WHAT YOU ARE ASKED TO DO:
Take the lines from the one bearing "Build this scene" to the one bearing "SC.camera = camo", inclusive, and reproduce them exactly; include no other line.

RECORDS:
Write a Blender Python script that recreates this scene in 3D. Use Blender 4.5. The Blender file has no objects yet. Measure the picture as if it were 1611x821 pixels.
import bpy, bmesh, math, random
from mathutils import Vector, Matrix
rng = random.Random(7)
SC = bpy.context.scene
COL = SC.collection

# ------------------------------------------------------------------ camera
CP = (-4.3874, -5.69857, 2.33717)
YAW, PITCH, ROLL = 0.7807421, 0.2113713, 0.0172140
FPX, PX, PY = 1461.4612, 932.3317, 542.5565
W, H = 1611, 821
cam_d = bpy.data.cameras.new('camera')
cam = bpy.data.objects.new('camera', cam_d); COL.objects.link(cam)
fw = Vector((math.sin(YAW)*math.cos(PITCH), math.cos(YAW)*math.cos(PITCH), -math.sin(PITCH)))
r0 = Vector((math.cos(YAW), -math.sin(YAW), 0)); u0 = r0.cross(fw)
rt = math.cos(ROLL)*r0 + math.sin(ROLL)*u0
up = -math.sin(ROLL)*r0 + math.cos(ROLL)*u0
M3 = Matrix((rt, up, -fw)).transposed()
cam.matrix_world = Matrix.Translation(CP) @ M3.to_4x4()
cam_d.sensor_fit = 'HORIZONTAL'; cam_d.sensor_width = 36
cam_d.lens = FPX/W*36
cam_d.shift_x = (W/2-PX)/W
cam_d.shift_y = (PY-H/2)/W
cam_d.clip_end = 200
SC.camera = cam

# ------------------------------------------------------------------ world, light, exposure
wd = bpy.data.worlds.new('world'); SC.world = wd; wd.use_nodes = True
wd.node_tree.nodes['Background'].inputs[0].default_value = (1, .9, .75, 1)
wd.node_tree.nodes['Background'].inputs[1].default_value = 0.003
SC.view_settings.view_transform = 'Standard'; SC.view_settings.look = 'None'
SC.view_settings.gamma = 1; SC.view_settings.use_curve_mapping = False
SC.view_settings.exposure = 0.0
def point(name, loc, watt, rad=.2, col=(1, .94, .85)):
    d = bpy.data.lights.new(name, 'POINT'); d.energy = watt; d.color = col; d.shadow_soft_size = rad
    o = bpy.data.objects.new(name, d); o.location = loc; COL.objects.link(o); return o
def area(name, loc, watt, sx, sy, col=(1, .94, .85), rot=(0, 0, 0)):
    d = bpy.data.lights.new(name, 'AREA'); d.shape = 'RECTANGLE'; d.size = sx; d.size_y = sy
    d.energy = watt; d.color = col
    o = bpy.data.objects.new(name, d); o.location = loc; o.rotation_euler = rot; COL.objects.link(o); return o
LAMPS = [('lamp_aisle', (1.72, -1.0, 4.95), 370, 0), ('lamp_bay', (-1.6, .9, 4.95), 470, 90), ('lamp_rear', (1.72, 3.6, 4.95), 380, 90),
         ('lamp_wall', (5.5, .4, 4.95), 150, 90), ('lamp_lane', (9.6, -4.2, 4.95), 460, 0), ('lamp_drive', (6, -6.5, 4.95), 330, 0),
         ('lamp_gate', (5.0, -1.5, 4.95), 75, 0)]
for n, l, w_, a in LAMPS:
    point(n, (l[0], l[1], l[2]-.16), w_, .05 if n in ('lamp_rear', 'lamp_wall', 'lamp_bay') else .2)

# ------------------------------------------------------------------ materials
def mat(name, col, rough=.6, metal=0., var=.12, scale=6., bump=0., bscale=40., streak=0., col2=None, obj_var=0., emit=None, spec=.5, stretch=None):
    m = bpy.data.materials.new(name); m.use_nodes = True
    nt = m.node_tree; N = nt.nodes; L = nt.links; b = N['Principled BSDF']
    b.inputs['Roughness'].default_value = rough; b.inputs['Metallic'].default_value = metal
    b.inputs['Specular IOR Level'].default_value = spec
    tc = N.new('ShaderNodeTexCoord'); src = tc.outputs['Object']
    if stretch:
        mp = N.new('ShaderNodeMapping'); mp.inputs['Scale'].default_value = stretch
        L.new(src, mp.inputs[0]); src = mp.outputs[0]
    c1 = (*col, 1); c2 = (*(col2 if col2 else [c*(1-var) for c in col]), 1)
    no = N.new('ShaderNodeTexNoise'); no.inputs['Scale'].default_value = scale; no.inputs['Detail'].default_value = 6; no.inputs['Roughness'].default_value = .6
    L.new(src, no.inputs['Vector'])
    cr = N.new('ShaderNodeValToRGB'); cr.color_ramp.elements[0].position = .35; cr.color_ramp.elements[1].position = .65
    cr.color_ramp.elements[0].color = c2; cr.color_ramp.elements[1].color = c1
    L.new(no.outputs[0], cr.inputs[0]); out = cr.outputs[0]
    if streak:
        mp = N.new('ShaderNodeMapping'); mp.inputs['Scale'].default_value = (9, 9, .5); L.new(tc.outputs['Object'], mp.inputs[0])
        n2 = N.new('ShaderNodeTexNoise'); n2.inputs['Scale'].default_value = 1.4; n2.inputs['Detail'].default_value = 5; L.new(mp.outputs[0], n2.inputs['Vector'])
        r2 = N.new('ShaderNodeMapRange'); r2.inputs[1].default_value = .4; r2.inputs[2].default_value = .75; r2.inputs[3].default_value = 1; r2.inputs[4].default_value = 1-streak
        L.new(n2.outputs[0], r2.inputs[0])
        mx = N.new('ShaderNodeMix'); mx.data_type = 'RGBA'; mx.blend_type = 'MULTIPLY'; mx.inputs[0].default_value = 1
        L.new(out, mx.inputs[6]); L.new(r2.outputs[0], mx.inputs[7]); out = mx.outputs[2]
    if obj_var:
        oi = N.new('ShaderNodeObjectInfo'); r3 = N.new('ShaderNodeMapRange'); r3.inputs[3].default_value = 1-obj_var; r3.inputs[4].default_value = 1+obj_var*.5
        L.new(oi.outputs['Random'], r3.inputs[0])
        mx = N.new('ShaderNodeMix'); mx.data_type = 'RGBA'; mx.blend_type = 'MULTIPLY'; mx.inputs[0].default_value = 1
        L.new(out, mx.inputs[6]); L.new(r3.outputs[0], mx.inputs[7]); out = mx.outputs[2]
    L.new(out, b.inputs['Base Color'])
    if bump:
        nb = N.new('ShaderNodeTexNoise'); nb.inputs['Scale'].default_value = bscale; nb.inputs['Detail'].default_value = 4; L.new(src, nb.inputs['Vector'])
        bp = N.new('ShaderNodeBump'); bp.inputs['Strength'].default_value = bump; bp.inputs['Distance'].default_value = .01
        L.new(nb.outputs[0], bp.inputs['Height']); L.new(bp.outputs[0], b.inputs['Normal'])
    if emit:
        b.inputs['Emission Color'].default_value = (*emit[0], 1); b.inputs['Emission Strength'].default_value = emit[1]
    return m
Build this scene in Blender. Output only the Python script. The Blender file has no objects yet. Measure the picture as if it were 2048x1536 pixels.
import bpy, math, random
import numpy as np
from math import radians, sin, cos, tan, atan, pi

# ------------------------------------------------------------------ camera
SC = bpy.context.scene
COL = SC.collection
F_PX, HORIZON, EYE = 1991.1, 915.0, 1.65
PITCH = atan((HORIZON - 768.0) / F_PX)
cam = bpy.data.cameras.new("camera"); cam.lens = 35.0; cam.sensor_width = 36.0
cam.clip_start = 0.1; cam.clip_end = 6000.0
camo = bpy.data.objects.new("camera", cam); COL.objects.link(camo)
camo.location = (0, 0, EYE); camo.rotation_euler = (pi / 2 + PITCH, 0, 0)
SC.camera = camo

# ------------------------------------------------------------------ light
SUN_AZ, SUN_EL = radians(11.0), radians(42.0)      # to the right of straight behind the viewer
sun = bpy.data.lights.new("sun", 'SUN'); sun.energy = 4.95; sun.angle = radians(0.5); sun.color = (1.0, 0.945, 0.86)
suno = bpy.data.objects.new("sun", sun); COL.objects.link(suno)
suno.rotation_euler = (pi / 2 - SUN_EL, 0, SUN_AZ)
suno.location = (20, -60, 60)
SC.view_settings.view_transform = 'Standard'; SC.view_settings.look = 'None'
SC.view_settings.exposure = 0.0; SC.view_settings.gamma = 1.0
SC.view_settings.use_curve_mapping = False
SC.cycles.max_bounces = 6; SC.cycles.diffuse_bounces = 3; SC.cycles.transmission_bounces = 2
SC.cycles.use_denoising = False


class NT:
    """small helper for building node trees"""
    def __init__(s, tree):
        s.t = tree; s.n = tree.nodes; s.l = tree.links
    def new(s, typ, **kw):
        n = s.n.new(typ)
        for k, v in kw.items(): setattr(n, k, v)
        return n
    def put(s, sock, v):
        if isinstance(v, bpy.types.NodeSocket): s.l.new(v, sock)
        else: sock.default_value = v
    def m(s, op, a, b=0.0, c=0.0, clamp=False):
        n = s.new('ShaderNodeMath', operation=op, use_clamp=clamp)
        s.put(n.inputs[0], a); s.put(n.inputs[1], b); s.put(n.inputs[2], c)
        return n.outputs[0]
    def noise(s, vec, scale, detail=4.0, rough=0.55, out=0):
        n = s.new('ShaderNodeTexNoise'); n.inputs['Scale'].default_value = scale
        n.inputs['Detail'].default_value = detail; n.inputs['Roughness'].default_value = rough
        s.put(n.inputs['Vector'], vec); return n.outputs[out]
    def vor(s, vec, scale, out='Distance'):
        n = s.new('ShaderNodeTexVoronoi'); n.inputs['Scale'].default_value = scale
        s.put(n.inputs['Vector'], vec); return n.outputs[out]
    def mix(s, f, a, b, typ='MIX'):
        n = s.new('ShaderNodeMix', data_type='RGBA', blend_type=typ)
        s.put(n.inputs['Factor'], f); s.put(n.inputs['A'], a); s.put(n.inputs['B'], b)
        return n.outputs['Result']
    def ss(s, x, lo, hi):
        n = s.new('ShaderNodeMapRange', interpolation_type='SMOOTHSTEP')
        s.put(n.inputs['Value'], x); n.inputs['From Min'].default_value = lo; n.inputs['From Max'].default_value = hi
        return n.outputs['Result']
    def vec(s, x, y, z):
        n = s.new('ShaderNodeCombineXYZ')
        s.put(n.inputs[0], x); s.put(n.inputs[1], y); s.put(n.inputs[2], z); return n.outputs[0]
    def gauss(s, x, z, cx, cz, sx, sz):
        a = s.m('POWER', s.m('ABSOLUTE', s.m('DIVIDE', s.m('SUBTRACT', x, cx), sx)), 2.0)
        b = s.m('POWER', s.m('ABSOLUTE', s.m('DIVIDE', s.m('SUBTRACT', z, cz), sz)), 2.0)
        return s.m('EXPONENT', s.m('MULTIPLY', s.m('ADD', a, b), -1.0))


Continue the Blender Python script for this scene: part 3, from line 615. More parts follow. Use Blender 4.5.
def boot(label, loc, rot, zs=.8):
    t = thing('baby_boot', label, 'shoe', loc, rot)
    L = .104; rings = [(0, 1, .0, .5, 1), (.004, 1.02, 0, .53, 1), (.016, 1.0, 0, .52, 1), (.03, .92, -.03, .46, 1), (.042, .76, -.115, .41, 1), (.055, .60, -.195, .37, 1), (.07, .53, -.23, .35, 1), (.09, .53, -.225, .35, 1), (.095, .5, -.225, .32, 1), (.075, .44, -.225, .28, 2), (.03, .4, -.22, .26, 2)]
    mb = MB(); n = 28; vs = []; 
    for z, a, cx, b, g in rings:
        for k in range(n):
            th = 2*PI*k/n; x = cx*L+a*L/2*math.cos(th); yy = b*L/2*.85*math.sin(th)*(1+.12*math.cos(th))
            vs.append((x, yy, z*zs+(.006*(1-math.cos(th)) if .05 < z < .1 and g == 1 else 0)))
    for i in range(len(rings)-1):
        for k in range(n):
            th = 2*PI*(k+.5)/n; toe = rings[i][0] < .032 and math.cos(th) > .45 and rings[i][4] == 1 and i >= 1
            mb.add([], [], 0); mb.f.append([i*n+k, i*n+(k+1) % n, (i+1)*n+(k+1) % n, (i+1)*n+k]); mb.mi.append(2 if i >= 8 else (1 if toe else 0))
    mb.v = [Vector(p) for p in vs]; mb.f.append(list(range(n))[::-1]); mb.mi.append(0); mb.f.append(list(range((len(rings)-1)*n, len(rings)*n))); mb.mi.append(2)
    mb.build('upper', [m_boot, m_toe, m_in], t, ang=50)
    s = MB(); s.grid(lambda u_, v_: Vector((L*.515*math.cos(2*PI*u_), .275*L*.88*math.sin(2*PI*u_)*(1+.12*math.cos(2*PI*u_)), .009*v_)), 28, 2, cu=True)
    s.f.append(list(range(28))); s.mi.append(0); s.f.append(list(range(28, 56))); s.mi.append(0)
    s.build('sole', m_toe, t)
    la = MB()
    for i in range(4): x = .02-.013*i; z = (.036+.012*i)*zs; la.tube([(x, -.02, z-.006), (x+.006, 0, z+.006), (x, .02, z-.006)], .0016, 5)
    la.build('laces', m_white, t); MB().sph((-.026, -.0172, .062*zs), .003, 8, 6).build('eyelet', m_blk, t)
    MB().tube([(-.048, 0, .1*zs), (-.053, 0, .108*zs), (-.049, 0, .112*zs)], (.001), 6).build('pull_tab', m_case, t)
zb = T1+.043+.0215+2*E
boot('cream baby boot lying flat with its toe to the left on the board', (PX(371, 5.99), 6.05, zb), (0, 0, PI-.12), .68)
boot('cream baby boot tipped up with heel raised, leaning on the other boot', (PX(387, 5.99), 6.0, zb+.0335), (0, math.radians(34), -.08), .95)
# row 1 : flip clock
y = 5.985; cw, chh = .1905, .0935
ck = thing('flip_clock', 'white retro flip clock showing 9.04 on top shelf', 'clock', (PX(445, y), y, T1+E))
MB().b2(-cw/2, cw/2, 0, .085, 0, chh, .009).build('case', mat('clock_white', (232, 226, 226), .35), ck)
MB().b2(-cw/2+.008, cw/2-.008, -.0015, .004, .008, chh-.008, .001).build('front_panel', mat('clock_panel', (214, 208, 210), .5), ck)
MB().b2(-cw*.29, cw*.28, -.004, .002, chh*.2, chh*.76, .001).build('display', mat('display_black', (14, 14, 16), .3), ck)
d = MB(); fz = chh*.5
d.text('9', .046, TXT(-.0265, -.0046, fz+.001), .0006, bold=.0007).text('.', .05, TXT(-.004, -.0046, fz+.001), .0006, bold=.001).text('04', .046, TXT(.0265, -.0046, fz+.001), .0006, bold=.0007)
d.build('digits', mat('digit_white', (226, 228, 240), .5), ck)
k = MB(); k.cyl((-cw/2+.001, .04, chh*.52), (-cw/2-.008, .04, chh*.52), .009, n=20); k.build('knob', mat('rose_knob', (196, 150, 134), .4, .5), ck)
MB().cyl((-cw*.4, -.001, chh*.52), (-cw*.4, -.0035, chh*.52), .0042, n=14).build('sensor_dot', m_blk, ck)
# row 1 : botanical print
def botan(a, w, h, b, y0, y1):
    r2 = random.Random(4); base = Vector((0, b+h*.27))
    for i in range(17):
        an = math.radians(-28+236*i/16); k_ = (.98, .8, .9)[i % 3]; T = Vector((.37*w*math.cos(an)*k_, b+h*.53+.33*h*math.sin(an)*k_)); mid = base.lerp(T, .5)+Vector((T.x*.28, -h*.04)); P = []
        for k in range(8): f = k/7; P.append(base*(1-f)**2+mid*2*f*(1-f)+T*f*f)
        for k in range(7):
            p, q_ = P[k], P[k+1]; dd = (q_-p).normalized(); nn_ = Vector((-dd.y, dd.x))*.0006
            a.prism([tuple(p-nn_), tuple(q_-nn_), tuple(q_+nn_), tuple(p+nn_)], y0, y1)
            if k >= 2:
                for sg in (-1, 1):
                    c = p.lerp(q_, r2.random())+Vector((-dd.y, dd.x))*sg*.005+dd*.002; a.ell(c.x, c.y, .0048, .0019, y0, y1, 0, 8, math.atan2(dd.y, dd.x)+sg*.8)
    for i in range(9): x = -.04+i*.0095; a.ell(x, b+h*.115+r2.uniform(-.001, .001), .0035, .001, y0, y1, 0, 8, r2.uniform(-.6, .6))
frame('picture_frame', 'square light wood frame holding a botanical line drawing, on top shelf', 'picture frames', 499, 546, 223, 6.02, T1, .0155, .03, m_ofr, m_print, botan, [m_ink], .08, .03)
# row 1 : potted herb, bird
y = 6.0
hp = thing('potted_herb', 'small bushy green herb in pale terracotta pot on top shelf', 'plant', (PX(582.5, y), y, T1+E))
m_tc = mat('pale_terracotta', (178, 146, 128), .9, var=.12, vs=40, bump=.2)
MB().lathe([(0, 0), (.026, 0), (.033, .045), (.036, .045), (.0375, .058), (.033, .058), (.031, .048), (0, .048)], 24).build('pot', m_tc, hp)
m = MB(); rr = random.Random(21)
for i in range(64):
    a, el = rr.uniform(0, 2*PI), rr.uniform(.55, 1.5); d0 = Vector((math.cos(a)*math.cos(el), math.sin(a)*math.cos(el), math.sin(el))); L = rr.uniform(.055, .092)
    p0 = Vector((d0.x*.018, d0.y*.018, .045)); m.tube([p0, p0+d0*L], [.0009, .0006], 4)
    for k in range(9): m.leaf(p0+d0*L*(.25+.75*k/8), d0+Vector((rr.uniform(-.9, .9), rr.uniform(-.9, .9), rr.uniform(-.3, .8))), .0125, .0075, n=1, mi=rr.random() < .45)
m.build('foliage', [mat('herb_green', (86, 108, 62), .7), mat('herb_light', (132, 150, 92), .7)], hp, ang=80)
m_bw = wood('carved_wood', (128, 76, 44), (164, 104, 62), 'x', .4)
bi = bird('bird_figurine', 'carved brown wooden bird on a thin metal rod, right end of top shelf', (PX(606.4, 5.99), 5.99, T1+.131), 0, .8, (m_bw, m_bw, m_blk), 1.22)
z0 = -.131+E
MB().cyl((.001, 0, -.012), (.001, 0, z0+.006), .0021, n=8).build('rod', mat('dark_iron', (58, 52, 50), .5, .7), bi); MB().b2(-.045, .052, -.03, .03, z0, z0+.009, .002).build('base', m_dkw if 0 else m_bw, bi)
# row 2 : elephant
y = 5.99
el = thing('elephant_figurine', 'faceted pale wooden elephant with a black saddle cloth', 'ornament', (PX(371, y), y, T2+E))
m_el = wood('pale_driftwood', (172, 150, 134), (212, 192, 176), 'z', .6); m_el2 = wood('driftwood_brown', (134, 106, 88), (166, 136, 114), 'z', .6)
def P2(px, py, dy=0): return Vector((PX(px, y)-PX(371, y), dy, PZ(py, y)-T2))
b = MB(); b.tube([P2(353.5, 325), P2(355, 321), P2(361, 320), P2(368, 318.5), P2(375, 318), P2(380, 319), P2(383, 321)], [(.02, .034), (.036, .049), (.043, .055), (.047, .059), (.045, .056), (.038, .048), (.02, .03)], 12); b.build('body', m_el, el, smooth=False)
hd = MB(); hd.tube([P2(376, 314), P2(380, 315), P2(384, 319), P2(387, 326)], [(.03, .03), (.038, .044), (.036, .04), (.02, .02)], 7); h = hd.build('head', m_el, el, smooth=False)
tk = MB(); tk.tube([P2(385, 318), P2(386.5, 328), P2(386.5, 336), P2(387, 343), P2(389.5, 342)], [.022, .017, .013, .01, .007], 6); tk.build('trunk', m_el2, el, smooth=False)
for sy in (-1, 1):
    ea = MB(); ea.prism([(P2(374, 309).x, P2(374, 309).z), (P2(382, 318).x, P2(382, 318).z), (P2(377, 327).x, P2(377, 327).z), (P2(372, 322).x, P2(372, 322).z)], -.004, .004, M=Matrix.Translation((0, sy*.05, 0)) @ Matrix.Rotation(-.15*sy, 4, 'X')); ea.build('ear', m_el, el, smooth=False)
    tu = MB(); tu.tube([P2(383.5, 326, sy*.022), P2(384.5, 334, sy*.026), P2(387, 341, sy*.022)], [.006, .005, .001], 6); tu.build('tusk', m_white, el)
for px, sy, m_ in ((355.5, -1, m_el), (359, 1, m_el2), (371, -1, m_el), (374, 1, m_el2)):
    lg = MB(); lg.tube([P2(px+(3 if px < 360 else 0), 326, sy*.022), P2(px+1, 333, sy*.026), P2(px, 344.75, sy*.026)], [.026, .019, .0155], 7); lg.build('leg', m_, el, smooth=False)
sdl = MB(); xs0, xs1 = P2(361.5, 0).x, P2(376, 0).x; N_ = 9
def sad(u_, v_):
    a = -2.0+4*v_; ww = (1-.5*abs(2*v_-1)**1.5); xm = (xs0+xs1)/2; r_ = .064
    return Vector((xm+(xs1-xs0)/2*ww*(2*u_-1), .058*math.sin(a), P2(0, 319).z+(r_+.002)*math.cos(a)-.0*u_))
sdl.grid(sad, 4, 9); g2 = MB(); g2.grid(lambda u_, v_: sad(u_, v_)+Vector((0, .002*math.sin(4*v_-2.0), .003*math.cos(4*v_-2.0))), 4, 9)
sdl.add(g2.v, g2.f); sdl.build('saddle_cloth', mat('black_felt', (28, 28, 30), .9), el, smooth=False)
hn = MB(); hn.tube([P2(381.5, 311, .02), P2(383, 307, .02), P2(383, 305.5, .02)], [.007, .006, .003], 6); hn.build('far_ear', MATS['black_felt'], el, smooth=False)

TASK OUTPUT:
Build this scene in Blender. Output only the Python script. The Blender file has no objects yet. Measure the picture as if it were 2048x1536 pixels.
import bpy, math, random
import numpy as np
from math import radians, sin, cos, tan, atan, pi

# ------------------------------------------------------------------ camera
SC = bpy.context.scene
COL = SC.collection
F_PX, HORIZON, EYE = 1991.1, 915.0, 1.65
PITCH = atan((HORIZON - 768.0) / F_PX)
cam = bpy.data.cameras.new("camera"); cam.lens = 35.0; cam.sensor_width = 36.0
cam.clip_start = 0.1; cam.clip_end = 6000.0
camo = bpy.data.objects.new("camera", cam); COL.objects.link(camo)
camo.location = (0, 0, EYE); camo.rotation_euler = (pi / 2 + PITCH, 0, 0)
SC.camera = camo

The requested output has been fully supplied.